Given exercise.
Starting at the first line of the data below, retype every line up to and including the one containing "feet, one injured')".

Given data.

· · · · ·

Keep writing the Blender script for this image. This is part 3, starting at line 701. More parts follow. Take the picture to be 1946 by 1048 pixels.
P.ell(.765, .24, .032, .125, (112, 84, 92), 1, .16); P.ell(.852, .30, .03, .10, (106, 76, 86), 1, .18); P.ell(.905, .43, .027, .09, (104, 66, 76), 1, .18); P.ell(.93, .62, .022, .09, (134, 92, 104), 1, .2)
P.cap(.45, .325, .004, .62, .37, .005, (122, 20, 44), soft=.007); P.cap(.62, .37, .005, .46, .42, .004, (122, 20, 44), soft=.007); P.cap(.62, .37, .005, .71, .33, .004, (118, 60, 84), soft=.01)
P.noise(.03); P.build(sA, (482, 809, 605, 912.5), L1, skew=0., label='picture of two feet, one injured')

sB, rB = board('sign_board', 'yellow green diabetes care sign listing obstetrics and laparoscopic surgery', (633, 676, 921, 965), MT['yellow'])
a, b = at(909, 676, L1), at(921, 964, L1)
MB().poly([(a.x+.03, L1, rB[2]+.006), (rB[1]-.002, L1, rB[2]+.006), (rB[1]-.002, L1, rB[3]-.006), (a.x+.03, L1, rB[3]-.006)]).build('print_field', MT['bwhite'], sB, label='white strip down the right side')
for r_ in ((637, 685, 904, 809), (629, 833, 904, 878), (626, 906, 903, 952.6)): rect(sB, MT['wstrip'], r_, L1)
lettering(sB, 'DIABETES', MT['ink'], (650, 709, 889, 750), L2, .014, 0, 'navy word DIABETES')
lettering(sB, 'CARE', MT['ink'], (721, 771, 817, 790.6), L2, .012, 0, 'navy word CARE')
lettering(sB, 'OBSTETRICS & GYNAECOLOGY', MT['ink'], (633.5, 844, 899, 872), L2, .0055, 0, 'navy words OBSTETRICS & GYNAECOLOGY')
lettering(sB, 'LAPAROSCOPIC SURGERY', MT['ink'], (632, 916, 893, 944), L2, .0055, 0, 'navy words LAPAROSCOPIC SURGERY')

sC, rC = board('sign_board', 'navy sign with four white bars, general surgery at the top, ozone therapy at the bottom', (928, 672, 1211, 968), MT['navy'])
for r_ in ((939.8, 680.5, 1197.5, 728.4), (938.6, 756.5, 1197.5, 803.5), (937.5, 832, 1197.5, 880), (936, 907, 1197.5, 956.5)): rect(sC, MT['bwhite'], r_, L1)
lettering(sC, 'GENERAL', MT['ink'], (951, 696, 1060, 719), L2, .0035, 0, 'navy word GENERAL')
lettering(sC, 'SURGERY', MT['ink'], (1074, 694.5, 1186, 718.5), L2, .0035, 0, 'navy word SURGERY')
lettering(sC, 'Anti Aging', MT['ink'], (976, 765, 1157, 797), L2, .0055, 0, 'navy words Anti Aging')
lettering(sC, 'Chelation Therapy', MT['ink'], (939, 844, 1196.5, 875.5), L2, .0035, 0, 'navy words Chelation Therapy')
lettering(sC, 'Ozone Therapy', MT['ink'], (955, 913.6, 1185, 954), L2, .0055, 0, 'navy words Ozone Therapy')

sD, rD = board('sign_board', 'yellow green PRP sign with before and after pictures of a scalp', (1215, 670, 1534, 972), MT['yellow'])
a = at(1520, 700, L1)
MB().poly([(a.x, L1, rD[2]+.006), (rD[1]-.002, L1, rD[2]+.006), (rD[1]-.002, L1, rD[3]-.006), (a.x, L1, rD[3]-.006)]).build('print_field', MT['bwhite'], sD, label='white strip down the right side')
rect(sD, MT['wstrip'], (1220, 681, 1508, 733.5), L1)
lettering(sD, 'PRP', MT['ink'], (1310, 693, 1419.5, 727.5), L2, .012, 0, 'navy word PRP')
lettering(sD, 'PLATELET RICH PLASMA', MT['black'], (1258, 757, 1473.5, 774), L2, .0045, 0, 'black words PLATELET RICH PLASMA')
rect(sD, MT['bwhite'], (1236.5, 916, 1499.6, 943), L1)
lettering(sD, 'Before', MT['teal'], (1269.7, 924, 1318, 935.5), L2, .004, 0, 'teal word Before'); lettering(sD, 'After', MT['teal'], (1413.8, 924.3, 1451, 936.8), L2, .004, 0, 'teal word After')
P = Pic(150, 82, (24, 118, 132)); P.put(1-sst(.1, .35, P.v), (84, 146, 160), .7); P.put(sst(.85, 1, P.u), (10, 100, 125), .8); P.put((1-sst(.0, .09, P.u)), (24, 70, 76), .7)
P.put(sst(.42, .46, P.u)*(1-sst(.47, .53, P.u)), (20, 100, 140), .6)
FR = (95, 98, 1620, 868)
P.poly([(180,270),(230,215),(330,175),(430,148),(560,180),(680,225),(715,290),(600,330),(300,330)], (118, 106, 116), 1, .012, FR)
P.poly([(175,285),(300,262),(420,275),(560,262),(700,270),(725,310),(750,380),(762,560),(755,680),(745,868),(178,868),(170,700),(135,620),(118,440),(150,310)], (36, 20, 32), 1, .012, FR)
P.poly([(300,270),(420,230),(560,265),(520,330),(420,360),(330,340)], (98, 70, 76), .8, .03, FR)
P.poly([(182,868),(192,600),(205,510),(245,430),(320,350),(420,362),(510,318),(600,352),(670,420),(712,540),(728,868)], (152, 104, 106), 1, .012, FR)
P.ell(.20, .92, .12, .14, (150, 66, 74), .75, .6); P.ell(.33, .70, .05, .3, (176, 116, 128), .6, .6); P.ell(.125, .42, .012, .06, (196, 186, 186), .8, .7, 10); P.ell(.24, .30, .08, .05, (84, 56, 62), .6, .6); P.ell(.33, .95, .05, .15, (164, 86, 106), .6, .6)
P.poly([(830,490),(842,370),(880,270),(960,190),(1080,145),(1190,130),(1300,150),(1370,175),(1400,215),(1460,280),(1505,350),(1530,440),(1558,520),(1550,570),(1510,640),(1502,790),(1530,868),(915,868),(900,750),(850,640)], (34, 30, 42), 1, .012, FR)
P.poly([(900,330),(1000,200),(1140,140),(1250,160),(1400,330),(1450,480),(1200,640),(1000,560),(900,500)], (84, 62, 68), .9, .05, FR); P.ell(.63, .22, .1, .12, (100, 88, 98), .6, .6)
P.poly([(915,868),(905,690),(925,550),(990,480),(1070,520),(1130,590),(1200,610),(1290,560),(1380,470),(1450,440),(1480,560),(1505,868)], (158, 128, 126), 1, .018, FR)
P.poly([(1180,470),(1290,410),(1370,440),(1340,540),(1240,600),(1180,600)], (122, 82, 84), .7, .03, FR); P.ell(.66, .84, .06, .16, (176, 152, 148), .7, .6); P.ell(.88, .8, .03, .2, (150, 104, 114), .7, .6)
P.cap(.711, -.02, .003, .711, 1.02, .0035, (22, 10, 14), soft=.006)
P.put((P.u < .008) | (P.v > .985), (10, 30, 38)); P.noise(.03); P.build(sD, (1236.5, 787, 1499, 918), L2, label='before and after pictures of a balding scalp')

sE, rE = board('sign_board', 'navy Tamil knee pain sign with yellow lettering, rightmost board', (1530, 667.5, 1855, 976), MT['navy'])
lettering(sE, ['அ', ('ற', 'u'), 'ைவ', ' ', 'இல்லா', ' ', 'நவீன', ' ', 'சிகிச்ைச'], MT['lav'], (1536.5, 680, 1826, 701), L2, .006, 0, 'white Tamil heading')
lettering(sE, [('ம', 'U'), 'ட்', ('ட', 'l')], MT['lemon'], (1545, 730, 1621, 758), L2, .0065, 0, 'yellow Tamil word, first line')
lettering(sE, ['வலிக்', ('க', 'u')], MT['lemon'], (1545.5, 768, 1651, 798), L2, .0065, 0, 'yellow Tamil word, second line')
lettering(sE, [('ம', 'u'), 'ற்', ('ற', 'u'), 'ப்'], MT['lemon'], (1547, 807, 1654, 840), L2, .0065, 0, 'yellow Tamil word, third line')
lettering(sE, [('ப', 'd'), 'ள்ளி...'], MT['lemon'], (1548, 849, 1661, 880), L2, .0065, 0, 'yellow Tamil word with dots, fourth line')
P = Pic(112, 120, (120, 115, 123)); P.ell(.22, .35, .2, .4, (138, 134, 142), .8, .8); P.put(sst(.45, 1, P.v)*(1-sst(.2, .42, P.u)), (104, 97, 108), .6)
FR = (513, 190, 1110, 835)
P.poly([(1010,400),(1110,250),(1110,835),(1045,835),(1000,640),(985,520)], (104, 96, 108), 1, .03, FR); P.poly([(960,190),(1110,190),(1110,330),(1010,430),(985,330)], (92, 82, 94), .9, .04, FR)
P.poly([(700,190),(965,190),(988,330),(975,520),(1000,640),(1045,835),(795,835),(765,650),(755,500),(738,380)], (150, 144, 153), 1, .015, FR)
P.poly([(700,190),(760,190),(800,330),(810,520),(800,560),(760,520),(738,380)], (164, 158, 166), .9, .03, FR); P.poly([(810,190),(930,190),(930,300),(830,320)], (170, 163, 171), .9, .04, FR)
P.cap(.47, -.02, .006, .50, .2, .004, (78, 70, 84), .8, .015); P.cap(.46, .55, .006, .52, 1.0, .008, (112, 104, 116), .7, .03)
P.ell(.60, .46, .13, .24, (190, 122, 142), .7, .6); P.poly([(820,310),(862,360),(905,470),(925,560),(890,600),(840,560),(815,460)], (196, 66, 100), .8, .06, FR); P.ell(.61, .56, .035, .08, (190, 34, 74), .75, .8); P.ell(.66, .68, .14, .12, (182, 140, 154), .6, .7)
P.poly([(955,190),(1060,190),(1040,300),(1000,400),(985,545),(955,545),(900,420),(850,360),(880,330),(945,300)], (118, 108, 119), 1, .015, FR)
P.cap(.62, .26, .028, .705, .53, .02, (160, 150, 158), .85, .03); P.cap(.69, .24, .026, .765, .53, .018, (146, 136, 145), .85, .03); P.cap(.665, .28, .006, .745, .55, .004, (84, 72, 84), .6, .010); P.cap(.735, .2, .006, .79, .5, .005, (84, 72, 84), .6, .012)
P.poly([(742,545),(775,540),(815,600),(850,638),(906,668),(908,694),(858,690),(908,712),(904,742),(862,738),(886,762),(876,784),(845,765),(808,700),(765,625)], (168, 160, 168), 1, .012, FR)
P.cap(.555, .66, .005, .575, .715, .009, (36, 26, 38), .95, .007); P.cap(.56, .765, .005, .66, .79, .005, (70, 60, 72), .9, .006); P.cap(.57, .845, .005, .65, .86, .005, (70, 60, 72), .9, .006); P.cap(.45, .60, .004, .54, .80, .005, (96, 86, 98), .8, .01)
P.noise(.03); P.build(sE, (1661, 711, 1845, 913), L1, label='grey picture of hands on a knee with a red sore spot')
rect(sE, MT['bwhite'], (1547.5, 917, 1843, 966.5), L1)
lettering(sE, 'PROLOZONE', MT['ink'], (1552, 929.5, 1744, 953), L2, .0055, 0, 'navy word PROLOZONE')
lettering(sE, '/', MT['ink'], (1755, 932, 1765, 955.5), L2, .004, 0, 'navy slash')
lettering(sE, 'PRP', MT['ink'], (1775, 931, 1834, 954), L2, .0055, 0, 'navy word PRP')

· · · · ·

Output of the exercise.
Keep writing the Blender script for this image. This is part 3, starting at line 701. More parts follow. Take the picture to be 1946 by 1048 pixels.
P.ell(.765, .24, .032, .125, (112, 84, 92), 1, .16); P.ell(.852, .30, .03, .10, (106, 76, 86), 1, .18); P.ell(.905, .43, .027, .09, (104, 66, 76), 1, .18); P.ell(.93, .62, .022, .09, (134, 92, 104), 1, .2)
P.cap(.45, .325, .004, .62, .37, .005, (122, 20, 44), soft=.007); P.cap(.62, .37, .005, .46, .42, .004, (122, 20, 44), soft=.007); P.cap(.62, .37, .005, .71, .33, .004, (118, 60, 84), soft=.01)
P.noise(.03); P.build(sA, (482, 809, 605, 912.5), L1, skew=0., label='picture of two feet, one injured')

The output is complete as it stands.